La bile étant sortie, reprenons à l’envers. D’abord parce qu’O’Malley est impeccable et qu’il nous a livré une longue discographie de chefs-d’œuvre et que son “Life Metal” est simplement énorme (nous le disions déjà et on l’a répété pour “Pyroclasts”). Il est ici à son meilleur, tout à fait inattendu d’ailleurs à la guitare frottée à l’archet (oui… la boucle est bouclée).

Lucy Railton au violoncelle pour un excellent travail sur les cordes frottées, les harmoniques. Et Kali Malone enfin aux oscillateurs.

On a évoqué Radigue pour les frottements des uns sur les autres, pour la création de vagues, de sonorités de surcroît mais on est aussi dans des profondeurs surprenantes, des couleurs plus graves, plus mordorées, des tenues longues et lentes. Un espace encore plus profond que celui de Radigue, qui pulse différemment. Un espace intermédiaire entre Radigue et Sunn O))). Les couleurs et la profondeur.
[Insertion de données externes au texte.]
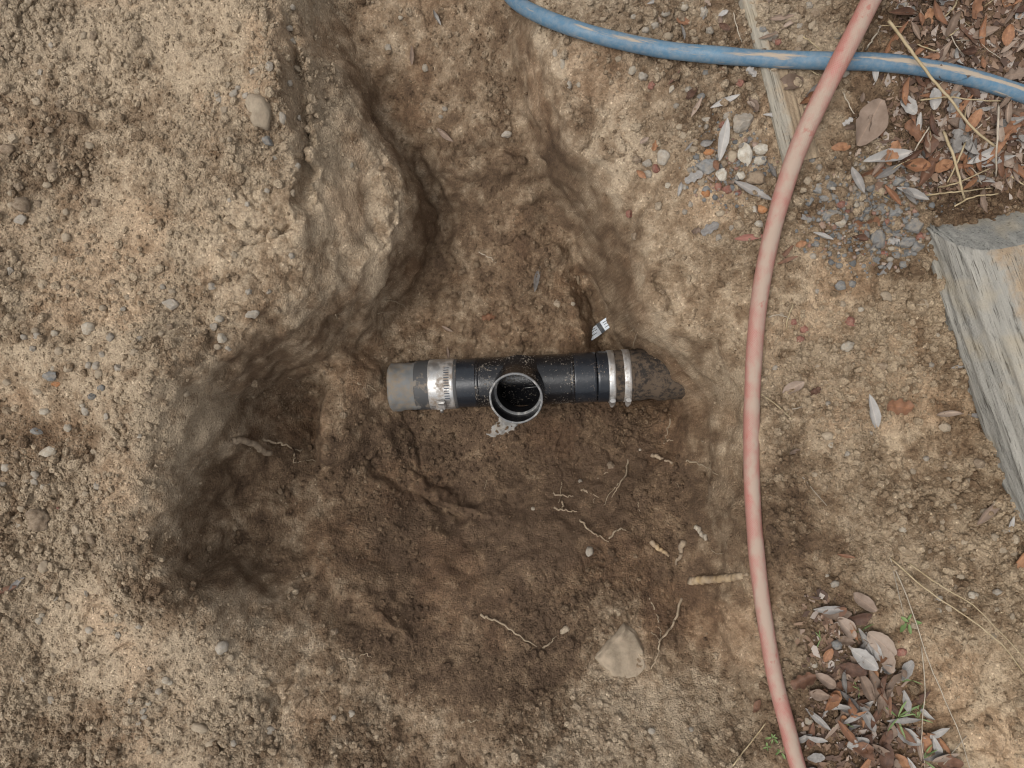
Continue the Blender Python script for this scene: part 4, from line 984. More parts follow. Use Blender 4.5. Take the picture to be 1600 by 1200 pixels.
# more of the same, strewn where the soil lies loose
areas = [((0, 0, 150, 420), 34, 'bbmtt', 10, 17), ((0, 420, 300, 700), 20, 'mmtbt', 10, 15), ((0, 700, 220, 1200), 34, 'mtbbt', 10, 16), ((220, 960, 560, 1200), 12, 'mtb', 9, 14),
         ((330, 60, 470, 460), 16, 'mmt', 9, 14), ((980, 0, 1210, 380), 30, 'mtmrb', 9, 15), ((1230, 0, 1330, 120), 10, 'tmb', 10, 15), ((1260, 250, 1440, 420), 22, 'gggmr', 8, 14), ((1420, 700, 1600, 1000), 26, 'ttbt', 9, 15), ((1210, 430, 1460, 760), 14, 'ttm', 8, 12)]
for (a, b, c, d), n, cols, lo, hi in areas:
    k = 0
    while k < n:
        px, py = random.uniform(a, c), random.uniform(b, d)
        if min((px - q) ** 2 + (py - w) ** 2 for q, w in done_px) < 15 ** 2: continue
        k += 1; done_px.append((px, py))
        s = lo + (hi - lo) * random.random() ** 2
        col = random.choice(cols); kd = 'clod' if col == 'b' else random.choice(('angular', 'round', 'clod'))
        place_stone(px, py, s * random.uniform(0.9, 1.25), s, random.uniform(0, 180), col, kd, 'clod' if kd == 'clod' else 'stone')

# the half-buried angular rock in the lower part of the hole
def rock():
    x, y, z = on(972, 1022)
    out = [(930, 1031), (950, 1006), (976, 978), (993, 986), (1006, 1015), (1012, 1046), (990, 1066), (955, 1058)]
    lift = [.011, .015, .016, .009, .004, .000, -.003, .003]
    zb = [on(a, b)[2] + q for (a, b), q in zip(out, lift)]
    top = [Vector((*P(a, b, q), q)) for (a, b), q in zip(out, zb)]
    c = sum(top, Vector()) / len(top)
    bm = bmesh.new()
    t1 = [bm.verts.new(c + (p - c) * 0.88 + Vector((0, 0, 0.004))) for p in top]
    t2 = [bm.verts.new(p - Vector((0, 0, 0.006))) for p in top]
    t3 = [bm.verts.new(c + (p - c) * 1.12 - Vector((0, 0, 0.07))) for p in top]
    bm.faces.new(t1)
    for q in range(8):
        r = (q + 1) % 8
        bm.faces.new((t2[q], t2[r], t1[r], t1[q])); bm.faces.new((t3[q], t3[r], t2[r], t2[q]))
    bmesh.ops.triangulate(bm, faces=bm.faces[:])
    bmesh.ops.subdivide_edges(bm, edges=bm.edges[:], cuts=7, use_grid_fill=True)
    for v in bm.verts:
        p = np.array([v.co[:]])
        v.co.z += 0.004 * float(fbm(p[:, 0], p[:, 1], p[:, 2], f=50, octv=4, gain=0.6, seed=2)[0]); v.co -= Vector((x, y, z))
    bmesh.ops.recalc_face_normals(bm, faces=bm.faces)
    me = bpy.data.meshes.new('rock'); bm.to_mesh(me); bm.free()
    me.polygons.foreach_set('use_smooth', np.ones(len(me.polygons), bool))
    o = link('rock', me, M['rock']); o.location = (x, y, z)
    tag(o, 'half-buried angular brown rock on the slope near the bottom middle', 'rock')
rock()

# ------------------------------------------------------------------ roots
def root(pts, r_px, mat, label, name='root', taper=0.35, lift=0.6, arch=0.0, group='roots in the dug soil', segs=6, rough=0.15, n=None, jit=1.0):
    n = n or max(8, len(pts) * 7)
    c = catmull(pts, n)
    zt = np.array([on(a, b)[2] for a, b in c])
    z = gauss(np.maximum(zt, gauss(zt, 3)), 2) if r_px < 3 else gauss(zt, max(2, n // 4))
    r = r_px * (0.82 if r_px < 3 and name != 'dry_stalk' else 1.0) * (H - z.mean()) / F
    t = np.linspace(0, 1, n)
    z = z + r * lift + arch * np.sin(np.pi * t)
    x, y = P(c[:, 0], c[:, 1], z)
    p = np.stack([x, y, z], 1)
    jk = min(1.5 * r, 0.003) * jit
    s_ = np.arange(n) * 0.55; o_ = rng.uniform(0, 500)
    p += jk * np.stack([vnoise(s_ + o_, 0 * s_, seed=q_) for q_ in (1, 2, 3)], 1)
    org = p.mean(0)
    me = tube(name, p - org, r * (1 - (1 - taper) * t), segs, rough=rough)
    o = link(name, me, mat); o.location = org
    if label: tag(o, label, 'root' if 'root' in name else 'stalk', group)
    return o
def branch(parent_obj, pts, r_px, mat):
    o = root(pts, r_px, mat, None, 'rootlet'); o.parent = parent_obj; o.location = o.location - parent_obj.location
RT_ = M['root']
q = root([(362, 688), (380, 689), (396, 695), (408, 702), (422, 710)], 5.4, M['bark_root'], 'thick snapped root stub sticking out of the left pocket', taper=0.85, arch=0.012, segs=10, n=30, rough=0.06)
q = root([(413, 687), (432, 691), (448, 695), (461, 703), (475, 701)], 2.6, RT_, 'forked pale root right of the thick root stub', arch=0.01)
branch(q, [(461, 703), (460, 714), (461, 722), (480, 720), (502, 719)], 1.5, RT_)
q = root([(751, 962), (766, 965), (795, 983), (820, 1000), (838, 1010)], 2.6, RT_, 'long thin pale root curving below the middle of the hole', arch=0.008)
root([(846, 1014), (858, 1005), (869, 994)], 2.2, RT_, 'short root piece leading to the pale clod', arch=0.004)
q = root([(1064, 937), (1056, 965), (1045, 985), (1030, 1005), (1027, 1025), (1017, 1045)], 2.6, RT_, 'forked pale root standing right of the angular rock', arch=0.012)
branch(q, [(1015, 935), (1026, 960), (1030, 980), (1034, 1002)], 1.6, RT_); branch(q, [(1008, 981), (1020, 990), (1031, 1002)], 1.4, RT_)
root([(864, 771), (880, 774), (898, 776)], 1.9, RT_, 'short level pale root, leftmost in the root tangle under the pipe', arch=0.004)
q = root([(908, 764), (922, 770), (936, 778)], 1.9, RT_, 'small forked root in the middle of the root tangle'); branch(q, [(922, 770), (928, 778), (927, 786)], 1.3, RT_)
root([(866, 795), (885, 797), (903, 801)], 1.9, RT_, 'pale root lying below the level root, pointing right', arch=0.004)
root([(904, 810), (916, 824), (930, 834), (952, 846)], 2.1, RT_, 'slanting root running down right from the root tangle', arch=0.005)
root([(950, 842), (962, 830), (972, 826), (986, 833)], 2.0, RT_, 'hooked pale root at the lower right of the root tangle', arch=0.006)
root([(877, 752), (875, 770), (873, 786)], 1.2, RT_, 'upright hair root above the level root')
root([(880, 782), (878, 794)], 2.2, RT_, 'tiny stub root between the two level roots')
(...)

En dehors des mélanges induits par la rencontre des sons des différents instruments, tellement différents dans leurs natures et la natures de leurs résonances, on reconnaît presque toujours distinctement la source alors que le caractère indistinct tend à s’évanouir chez Radigue.

Outre cela, on retrouve la même trace, la même envie peut-être, de créer la trace sonore d’un voyage, de l’inscription sonore d’un espace modifié dans le temps. “Does Spring Hide Its Joy” nous fait en cela penser à ce qui est pour moi l’un des chefs-d’œuvre de Jim O’Rourke, l’épique “To Magnetize Money and Catch a Rowing Eye” paru en 2020.

On retrouve les mêmes micro-événements, le même sens de la projection que provoquent l’écoute, l’approche puis l’abandon de planètes géantes ou naines, d’espaces purement ondulatoires, de gaz, de matières plus lourdes, d’irisations, de saturations métalliques, de coulées, de souffles…. On ne s’attendait pas, il est vrai, à pareil voyage. Là où celui de O’Rourke était solitaire, on sent ici à quel point il est collectif, travaillé dans l’instant, d’où la précieuse organisation en versions, comme états de travail, comme documentation des possibles, enfin comme un certain inachèvement, loin de la pose du capolavoro en place publique. Et c’est très généreux. Cela nous permet de nous immerger avec les protagonistes dans la facture des pièces, d’essence très fragile. Enfin, cela nous permet de nous perdre, totalement, dans un temps essoré, décontaminé des micro-emprises d’un pseudo-monde connecté et aliénant.

Oui, Malone nous enchante parce qu’on la sent ciment de ses invités, extrêmement à l’écoute, notamment de la violoncelliste, véritablement prodigieuse (le violoncelle, ce monde à part…). Oui, une fois de plus, O’Malley nous étale K.O., par sa science de la guitare électrique, ses matités, ses rondeurs, ses basses affolantes, son savoir-faire vibratoire qui est tout d’expériences mais aussi, ici, par sa retenue. Enfin, Stefan Mathieu (dont on aime les œuvres et notamment “Palimpsest” en duo avec Sylvain Chauveau), qui est en charge du mastering, livre une fois de plus un bel objet sonore, qui se déploie à fond dans le système d’amplification. On se souvient lors des premières écoutes de “Life Metal”, des sourires qui nous montaient au lèvres lors de la découverte du disque. C’est le même genre de sourire qui nous vient, la même satisfaction d’avoir en plus de la riche musique, un magnifique objet d’écoute.

Kali Malone s’est trouvé le plus bel orgue qui soit : son trio guitares, oscillateurs et violoncelle. Donnons finalement notre préférence : la “v2” entre le “Images” de Cale et Reed, les orgues étranges de “Spire” chez Touch et Buxtehude. Mettez-le fort, bougez lentement dans la pièce, c’est une Dream House de La Monte Young. Chez vous.

Avec l’aide de hey Johanny Malone.

“Does Spring Hide Its Joy” est sorti chez Ideological Organ le 20 janvier 2023.